Sunday, August 06, 2006

 

Adios Huambalo

Contributed by Sonia Thacher

I’m writing from Ambato, where I am spending my last week in Ecuador (sob!) with 3 other people, tying up some loose ends with various organizations.  We are going to be sharing some accessiblity tools (head wands, mouth sticks, and hand sticks to allow for typing without traditional use of the fingers) to a group of computer users with disabilities,  reconfiguring the doors at a sheltered workshop, throwing a whole bunch of communication aids at 2 special education schools, and finishing the wheelchair ramp at the center in Huambalo.
 
Everyone was sad to leave the center (well, actually, we never spent much time IN the center, per se, as it was being used as a volcano shelter so everyone got shifted to the regular ed school down the street): it was a pretty emotional goodbye for all of us. The last day of our time in Huambalo, which coincided with the last day of school, was commemorated with a whole pig and roughly 300 speeches by various officials.
 
Personally, I’m going to remember that week in different ways from the culminating ceremonies.  I’m going to remember Andrea and Lori stumbling back off the van after carrying a grown, non-ambulatory woman for about a mile when a mudslide took away the road to her house: dirty but triumphant, they still did their home visit.   I’ll remember the taste of the llampingoches (oh so tasty fried potato things) served at lunch, and how pleased the women from the community were when we said we loved the comida tipica they made for us. 

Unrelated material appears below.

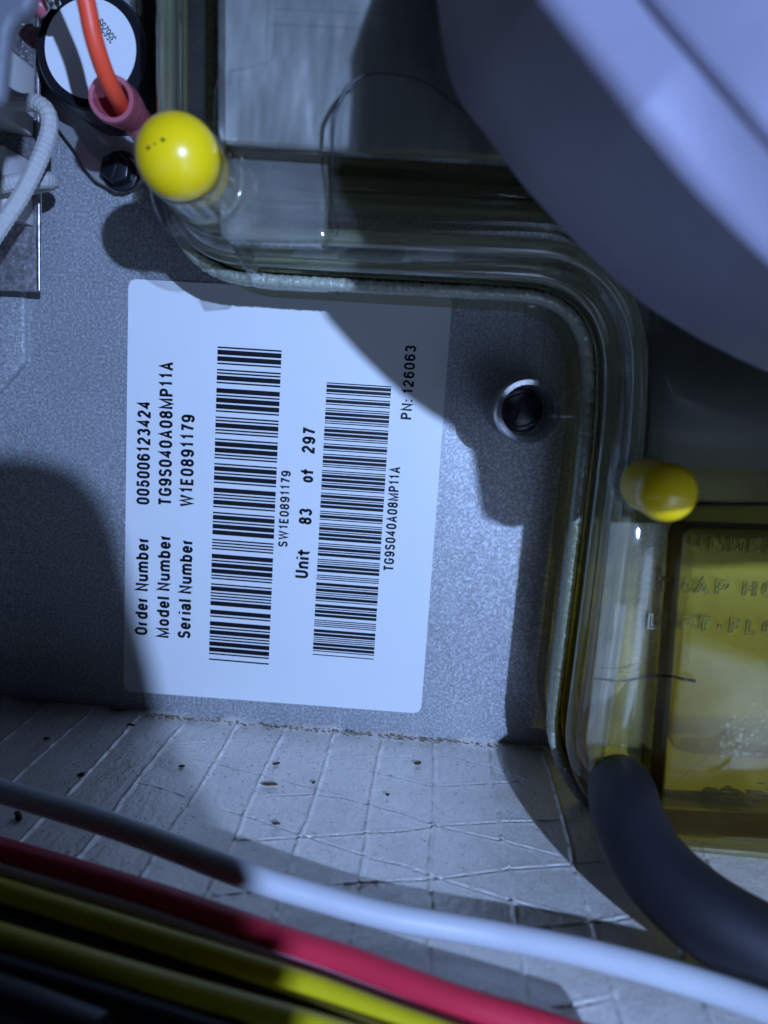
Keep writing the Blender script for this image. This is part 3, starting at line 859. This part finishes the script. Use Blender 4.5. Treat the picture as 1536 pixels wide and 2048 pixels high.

I’ll remember how my colleagues  learned to let go of adaptive spoons when they realized that everyone who knew Miguel really WANTED to feed him with their own hands.  Ill remember how excited the kids were when Chaya asked THEM to document the work taking place--and how one non-verbal child absolutely insisted that I also take a picture of him going down the slide.  Coming as I do from a country where the children are so often so very privileged and unkind to one another, it’s going to be hard for me to forget how beautifully the kids in this community cared for each other and made do with tiny things.  And the beautiful faces of all of the chidren: I can’t wait to share those pictures with everyone.